法律事務所の窓辺から 揺らぐ「親子のきずな」

 
 「御久し振りッス!」威勢の良い口調とはつり合わぬてれた表情で、何となく背を丸めた感じで彼はやって来た。続いて事務所に入って来る女性を見て、彼との再会を楽しみにしていた私の心にふと違和感がよぎる。

 8年ほど前に刑事事件で知り合った彼は、釈放後、見違えるほど努力をし、小さな会社を興すまでになった。しかし、さあこれからという矢先の5年前、些細なことで再び刑事事件を起こし、今度は服役が避けられなくなった。

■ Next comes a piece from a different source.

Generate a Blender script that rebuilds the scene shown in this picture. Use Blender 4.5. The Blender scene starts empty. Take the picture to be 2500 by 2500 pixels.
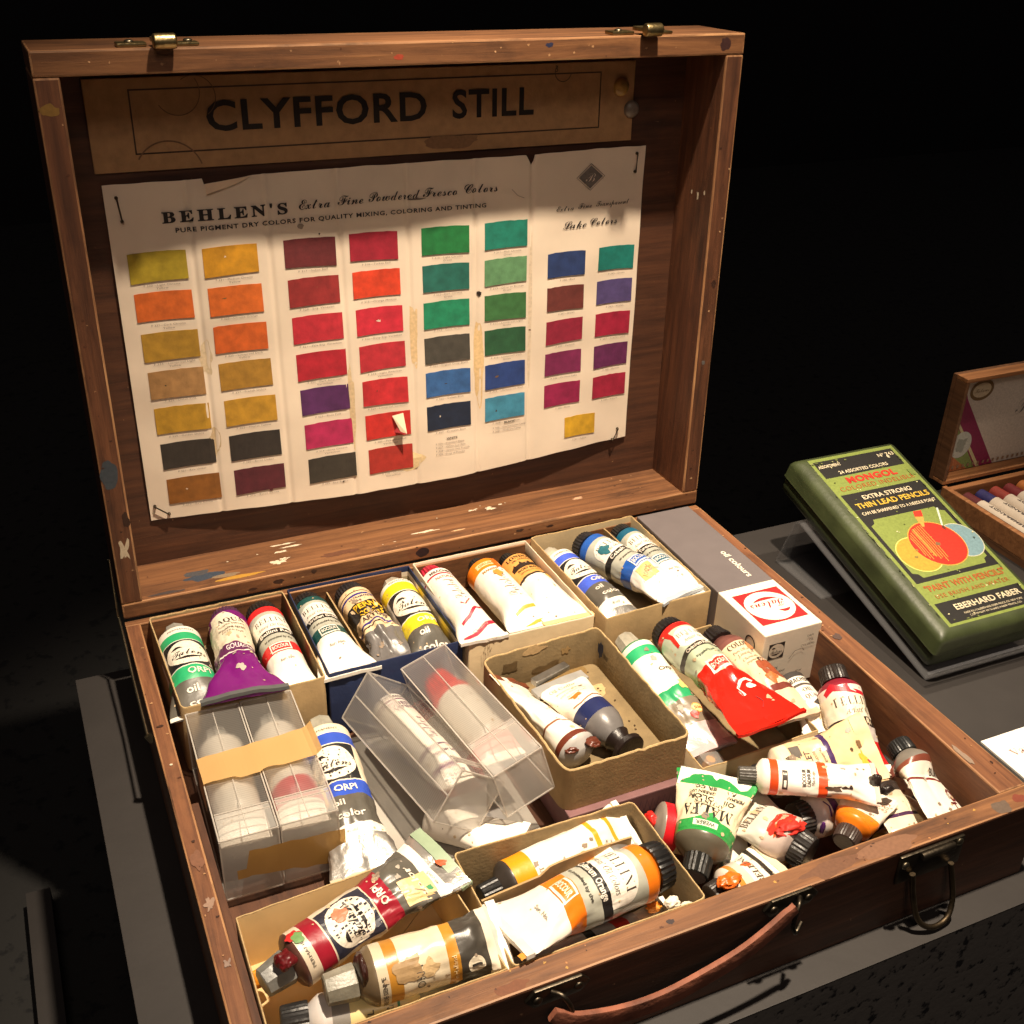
import bpy, bmesh, math, random
from mathutils import Vector, Matrix, noise
random.seed(7)
C = bpy.context.scene.collection
SC = bpy.context.scene
PI = math.pi

# ------------------------------------------------------------------ camera, world, light, exposure
cam = bpy.data.objects.new('camera', bpy.data.cameras.new('camera'))
C.objects.link(cam)
cam.location = (-0.03033, -0.6554, 0.43602)
cam.rotation_euler = (1.05468, -0.0311, -0.42196)
cam.data.sensor_width = 36.0
cam.data.lens = 36.0 * 2765.5 / 2500.0
cam.data.clip_start = 0.01
cam.data.clip_end = 30.0
SC.camera = cam

w = bpy.data.worlds.new('World'); SC.world = w; w.use_nodes = True
w.node_tree.nodes['Background'].inputs[0].default_value = (0.9, 0.8, 0.85, 1)
w.node_tree.nodes['Background'].inputs[1].default_value = 0.030

def lamp(name, kind, loc, target, power, color, **kw):
    d = bpy.data.lights.new(name, kind); d.energy = power; d.color = color
    for k, v in kw.items(): setattr(d, k, v)
    o = bpy.data.objects.new(name, d); C.objects.link(o)
    o.location = loc
    o.rotation_euler = (Vector(target) - Vector(loc)).to_track_quat('-Z', 'Y').to_euler()
    return o
lamp('case_spotlight', 'SPOT', (0.29, -0.34, 1.30), (0.275, -0.150, 0.0), 182, (1.0, 0.83, 0.63),
     spot_size=math.radians(45), spot_blend=1.0, shadow_soft_size=0.022)
lamp('right_spotlight', 'SPOT', (0.86, -0.02, 1.25), (0.64, -0.08, 0.0), 46, (1.0, 0.82, 0.62), spot_size=math.radians(26), spot_blend=1.0, shadow_soft_size=0.022)
lamp('fill_light', 'AREA', (-0.3, -1.9, 1.9), (0.2, 0, 0.1), 9.0, (1.0, 0.80, 0.66), shape='RECTANGLE', size=0.8, size_y=0.5)  # added soft fill from the front, lifts the shaded lid

SC.view_settings.view_transform = 'Standard'
SC.view_settings.look = 'None'
SC.view_settings.exposure = 0.0
SC.view_settings.gamma = 1.0
SC.render.engine = 'CYCLES'
SC.cycles.max_bounces = 10
SC.cycles.transparent_max_bounces = 24
SC.cycles.caustics_reflective = False
SC.cycles.caustics_refractive = False
SC.cycles.sample_clamp_indirect = 4.0
SC.cycles.use_denoising = True

# ------------------------------------------------------------------ materials
def lin(c):
    r = []
    for v in c[:3]:
        v = v / 255.0
        r.append(v / 12.92 if v <= 0.04045 else ((v + 0.055) / 1.055) ** 2.4)
    return (r[0], r[1], r[2], 1.0)
_m = {}
def nn(nt, t, **kw):
    n = nt.nodes.new(t)
    for k, v in kw.items():
        if isinstance(k, str) and hasattr(n, k): setattr(n, k, v)
    return n
def mat(c, rough=0.5, var=0.12, scale=90.0, bump=0.0, metal=0.0, bscale=None, coat=0.0, name='paint'):
    key = (tuple(c), rough, var, scale, bump, metal, bscale, coat)
    if key in _m: return _m[key]
    m = bpy.data.materials.new(name); m.use_nodes = True; nt = m.node_tree
    p = nt.nodes['Principled BSDF']
    p.inputs['Roughness'].default_value = rough
    p.inputs['Metallic'].default_value = metal
    p.inputs['Coat Weight'].default_value = coat
    tc = nn(nt, 'ShaderNodeTexCoord')
    no = nn(nt, 'ShaderNodeTexNoise'); no.inputs['Scale'].default_value = scale; no.inputs['Detail'].default_value = 6
    nt.links.new(tc.outputs['Object'], no.inputs['Vector'])
    cr = nn(nt, 'ShaderNodeValToRGB'); L = lin(c)
    cr.color_ramp.elements[0].position = 0.3; cr.color_ramp.elements[1].position = 0.7
    cr.color_ramp.elements[0].color = tuple(x * (1 - var) for x in L[:3]) + (1,)
    cr.color_ramp.elements[1].color = tuple(min(1, x * (1 + var * .6)) for x in L[:3]) + (1,)
    nt.links.new(no.outputs['Fac'], cr.inputs['Fac'])
    nt.links.new(cr.outputs['Color'], p.inputs['Base Color'])
    if bump:
        nb = nn(nt, 'ShaderNodeTexNoise'); nb.inputs['Scale'].default_value = bscale or scale * 4; nb.inputs['Detail'].default_value = 5
        nt.links.new(tc.outputs['Object'], nb.inputs['Vector'])
        b = nn(nt, 'ShaderNodeBump'); b.inputs['Strength'].default_value = bump; b.inputs['Distance'].default_value = 0.001
        nt.links.new(nb.outputs['Fac'], b.inputs['Height']); nt.links.new(b.outputs['Normal'], p.inputs['Normal'])
    _m[key] = m
    return m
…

 小さな子を抱えた妻は、何もかも捨てて実家に帰ろうとした。彼からは後悔で喉を掻きむしるかのような悲痛な手紙が何通も私に届き、妻の慰留を懇願された。家庭を失えば更生を支える大きな生き甲斐を失うこと、父親の存在はとても大切であること、幼いため事件のことは分からないこと、妻は最後にはそれを理解してくれた。

 あれから5年。彼はてっきり、その妻子とともに挨拶に来ると思っていた。5年前の残影を引きずって、私は人生の指南者気取りになっていた。

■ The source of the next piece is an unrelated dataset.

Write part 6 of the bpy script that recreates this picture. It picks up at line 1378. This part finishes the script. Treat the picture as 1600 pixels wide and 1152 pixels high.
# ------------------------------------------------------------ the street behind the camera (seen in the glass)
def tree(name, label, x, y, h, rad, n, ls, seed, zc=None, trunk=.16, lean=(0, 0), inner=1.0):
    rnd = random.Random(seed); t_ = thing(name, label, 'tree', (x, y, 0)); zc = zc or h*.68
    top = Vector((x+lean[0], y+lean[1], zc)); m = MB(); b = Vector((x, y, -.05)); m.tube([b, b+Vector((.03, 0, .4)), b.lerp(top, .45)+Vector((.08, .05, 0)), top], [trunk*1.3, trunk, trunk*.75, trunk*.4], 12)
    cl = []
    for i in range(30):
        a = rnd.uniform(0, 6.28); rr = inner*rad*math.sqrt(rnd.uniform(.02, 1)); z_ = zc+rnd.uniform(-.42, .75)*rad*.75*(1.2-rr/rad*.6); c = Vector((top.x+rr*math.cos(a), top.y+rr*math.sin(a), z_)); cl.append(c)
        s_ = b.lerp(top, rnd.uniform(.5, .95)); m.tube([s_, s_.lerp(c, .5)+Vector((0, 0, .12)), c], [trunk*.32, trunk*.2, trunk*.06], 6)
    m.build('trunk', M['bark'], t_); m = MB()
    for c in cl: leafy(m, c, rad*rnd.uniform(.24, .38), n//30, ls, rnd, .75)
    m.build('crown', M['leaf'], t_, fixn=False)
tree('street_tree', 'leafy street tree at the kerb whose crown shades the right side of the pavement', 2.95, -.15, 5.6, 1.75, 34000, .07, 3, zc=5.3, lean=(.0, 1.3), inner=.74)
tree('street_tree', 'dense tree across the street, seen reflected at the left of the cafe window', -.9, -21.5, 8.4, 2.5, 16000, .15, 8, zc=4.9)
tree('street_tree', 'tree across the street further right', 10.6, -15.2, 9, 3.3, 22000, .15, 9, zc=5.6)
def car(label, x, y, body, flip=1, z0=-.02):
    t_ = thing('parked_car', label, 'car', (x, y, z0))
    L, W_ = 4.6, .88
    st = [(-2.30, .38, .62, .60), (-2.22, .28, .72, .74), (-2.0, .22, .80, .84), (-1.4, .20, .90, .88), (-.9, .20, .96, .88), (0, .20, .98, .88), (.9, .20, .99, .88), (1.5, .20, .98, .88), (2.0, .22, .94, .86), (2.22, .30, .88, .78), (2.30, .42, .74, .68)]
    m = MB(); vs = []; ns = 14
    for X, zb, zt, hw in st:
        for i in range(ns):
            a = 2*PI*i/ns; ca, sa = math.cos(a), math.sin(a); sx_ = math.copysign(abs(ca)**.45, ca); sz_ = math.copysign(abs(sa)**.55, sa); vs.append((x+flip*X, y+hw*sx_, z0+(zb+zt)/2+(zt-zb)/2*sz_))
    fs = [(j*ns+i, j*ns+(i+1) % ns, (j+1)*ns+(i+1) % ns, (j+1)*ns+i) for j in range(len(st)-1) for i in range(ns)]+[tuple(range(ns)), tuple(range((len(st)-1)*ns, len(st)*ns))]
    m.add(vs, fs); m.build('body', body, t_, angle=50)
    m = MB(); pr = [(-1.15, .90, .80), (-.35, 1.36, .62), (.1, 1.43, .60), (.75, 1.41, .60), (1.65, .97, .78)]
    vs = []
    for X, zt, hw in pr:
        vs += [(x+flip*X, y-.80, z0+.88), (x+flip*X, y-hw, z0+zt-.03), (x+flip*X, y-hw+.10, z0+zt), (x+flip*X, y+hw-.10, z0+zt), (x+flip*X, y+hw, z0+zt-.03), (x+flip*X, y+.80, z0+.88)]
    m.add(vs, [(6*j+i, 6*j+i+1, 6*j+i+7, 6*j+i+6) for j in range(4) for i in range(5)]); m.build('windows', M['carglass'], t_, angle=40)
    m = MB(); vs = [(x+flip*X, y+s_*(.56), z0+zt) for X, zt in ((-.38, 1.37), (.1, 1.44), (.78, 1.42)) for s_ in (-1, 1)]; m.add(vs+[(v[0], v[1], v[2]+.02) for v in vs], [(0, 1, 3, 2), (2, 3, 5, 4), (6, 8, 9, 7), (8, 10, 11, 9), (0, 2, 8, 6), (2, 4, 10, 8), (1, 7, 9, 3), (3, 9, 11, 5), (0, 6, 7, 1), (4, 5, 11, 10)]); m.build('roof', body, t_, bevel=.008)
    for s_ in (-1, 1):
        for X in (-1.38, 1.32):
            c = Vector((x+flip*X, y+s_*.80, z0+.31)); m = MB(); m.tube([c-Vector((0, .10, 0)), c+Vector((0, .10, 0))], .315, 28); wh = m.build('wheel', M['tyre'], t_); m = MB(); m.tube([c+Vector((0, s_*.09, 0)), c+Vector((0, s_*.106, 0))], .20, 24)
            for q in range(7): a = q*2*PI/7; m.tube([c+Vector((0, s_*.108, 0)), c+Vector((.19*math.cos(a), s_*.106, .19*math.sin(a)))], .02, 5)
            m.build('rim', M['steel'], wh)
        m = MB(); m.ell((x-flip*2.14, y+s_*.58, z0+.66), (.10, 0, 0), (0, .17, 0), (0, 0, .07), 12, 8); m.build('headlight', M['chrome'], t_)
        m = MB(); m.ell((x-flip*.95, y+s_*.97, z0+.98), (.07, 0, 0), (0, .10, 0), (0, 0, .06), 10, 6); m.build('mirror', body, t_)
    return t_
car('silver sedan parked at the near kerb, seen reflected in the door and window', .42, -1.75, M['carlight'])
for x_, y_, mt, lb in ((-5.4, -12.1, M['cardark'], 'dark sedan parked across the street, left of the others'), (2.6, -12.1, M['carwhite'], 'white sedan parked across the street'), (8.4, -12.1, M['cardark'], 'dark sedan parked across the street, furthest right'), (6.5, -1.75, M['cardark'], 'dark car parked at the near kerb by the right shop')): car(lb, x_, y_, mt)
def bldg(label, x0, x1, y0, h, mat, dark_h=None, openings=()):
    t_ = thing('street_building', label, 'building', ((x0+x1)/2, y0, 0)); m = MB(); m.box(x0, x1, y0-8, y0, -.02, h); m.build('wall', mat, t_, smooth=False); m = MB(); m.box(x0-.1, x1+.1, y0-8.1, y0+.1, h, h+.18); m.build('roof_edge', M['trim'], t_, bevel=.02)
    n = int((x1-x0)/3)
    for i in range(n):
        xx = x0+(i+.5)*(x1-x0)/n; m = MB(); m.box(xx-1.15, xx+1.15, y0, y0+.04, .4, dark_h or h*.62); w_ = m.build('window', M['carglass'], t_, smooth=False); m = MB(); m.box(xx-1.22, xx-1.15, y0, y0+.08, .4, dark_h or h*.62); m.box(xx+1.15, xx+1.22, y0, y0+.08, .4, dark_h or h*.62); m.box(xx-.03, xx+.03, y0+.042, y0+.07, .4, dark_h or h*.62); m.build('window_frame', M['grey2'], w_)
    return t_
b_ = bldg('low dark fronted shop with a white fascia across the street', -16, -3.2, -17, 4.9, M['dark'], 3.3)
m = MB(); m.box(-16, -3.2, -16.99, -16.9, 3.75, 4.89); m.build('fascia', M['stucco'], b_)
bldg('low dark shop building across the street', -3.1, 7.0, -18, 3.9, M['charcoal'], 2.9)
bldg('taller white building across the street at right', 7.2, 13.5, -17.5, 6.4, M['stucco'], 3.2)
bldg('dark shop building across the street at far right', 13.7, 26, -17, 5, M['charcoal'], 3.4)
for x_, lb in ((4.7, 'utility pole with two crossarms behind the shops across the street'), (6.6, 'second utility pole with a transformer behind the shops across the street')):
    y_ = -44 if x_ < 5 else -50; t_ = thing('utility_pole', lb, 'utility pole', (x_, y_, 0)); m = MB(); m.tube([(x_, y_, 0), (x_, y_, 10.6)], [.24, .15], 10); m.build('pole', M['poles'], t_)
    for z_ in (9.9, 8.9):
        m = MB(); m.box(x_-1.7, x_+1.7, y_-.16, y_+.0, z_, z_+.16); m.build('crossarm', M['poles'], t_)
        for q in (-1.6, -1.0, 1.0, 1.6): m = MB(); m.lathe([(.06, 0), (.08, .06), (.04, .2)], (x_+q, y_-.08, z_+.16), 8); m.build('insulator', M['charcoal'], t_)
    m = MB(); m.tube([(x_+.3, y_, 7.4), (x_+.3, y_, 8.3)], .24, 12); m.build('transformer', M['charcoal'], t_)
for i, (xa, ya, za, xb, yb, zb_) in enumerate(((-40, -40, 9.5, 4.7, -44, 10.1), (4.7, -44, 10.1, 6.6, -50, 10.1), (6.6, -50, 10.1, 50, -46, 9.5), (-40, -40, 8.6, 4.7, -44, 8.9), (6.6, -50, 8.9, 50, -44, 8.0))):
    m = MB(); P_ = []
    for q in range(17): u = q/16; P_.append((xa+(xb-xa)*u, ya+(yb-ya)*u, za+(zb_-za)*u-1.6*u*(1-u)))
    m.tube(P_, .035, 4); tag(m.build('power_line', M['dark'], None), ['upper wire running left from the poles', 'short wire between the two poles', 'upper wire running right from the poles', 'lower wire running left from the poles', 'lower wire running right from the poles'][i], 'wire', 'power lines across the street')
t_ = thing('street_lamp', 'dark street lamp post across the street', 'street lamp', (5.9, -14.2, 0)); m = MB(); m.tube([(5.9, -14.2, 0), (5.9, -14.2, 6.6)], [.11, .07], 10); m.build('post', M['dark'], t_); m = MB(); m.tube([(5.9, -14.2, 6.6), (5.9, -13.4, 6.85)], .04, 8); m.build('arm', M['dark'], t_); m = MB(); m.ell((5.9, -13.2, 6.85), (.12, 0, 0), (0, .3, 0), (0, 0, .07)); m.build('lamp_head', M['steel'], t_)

 しかし、席に着くと彼は「僕に何かあったときに、前妻との子に何も財産が行かないようにしたい。俺、一から出直しますんで」という。横から女性が「前妻やその実家の親はあれこれ言って来るタイプだ。きちんとしないと入籍してあげないよ」と言う。「でも、財産を俺の名義にしなければ取られませんよね」と彼も簡単に口にする。

 予期せぬ展開に、しばし言葉が出なくなってしまった。前妻とその子らを対立当事者と見る相談に乗ること自体、これまでの私の受任経過に照らして避けなくてはならない。それにしても、財産も実績も無いうちから、子どもに財産を渡さない手当てとは・・。

 かといって私が正面から指弾しては来訪の趣旨に反するし、相談に連れて来た女性の面前で彼の顔をつぶすのはまずいだろう。渦巻く複雑な思いを抑え、最低限の一般論だけ話すにとどめた。

 親どうしは別れれば他人であるが、父と子、母と子はどこまで行っても父子、母子である。この事実すら知らない、あるいはその重みを理解しない相談者が決して少なくないのが現実である。
私のところへも、別れた妻に報復する意図で、養育費を滞納したあげく破産の相談に来た人がいた(実はこれは免責されないのである)。離婚調停の相手方で「養育費をゼロにしてくれれば別れても良い」という高額所得者もいた。目先の感情や利害のために、子どもの福祉がいわば取引材料になってしまうのである。
 
 反面、世間では、死を覚悟で悪事をし、或いは自分の失敗から逃避するという最悪の選択をしておきながら、子どもを残しては不憫だといって道連れにする、親子愛を履き違えた事件も起きた。

 えてして極端なケースに目が行きがちだが、親子の絆、人間どうしの絆が病んでいることは、ごく普通の民事、家事事件の相談にも影を落としている。何がそうさせるのであろう。今日も相談者に言葉を返す口の動きが重い。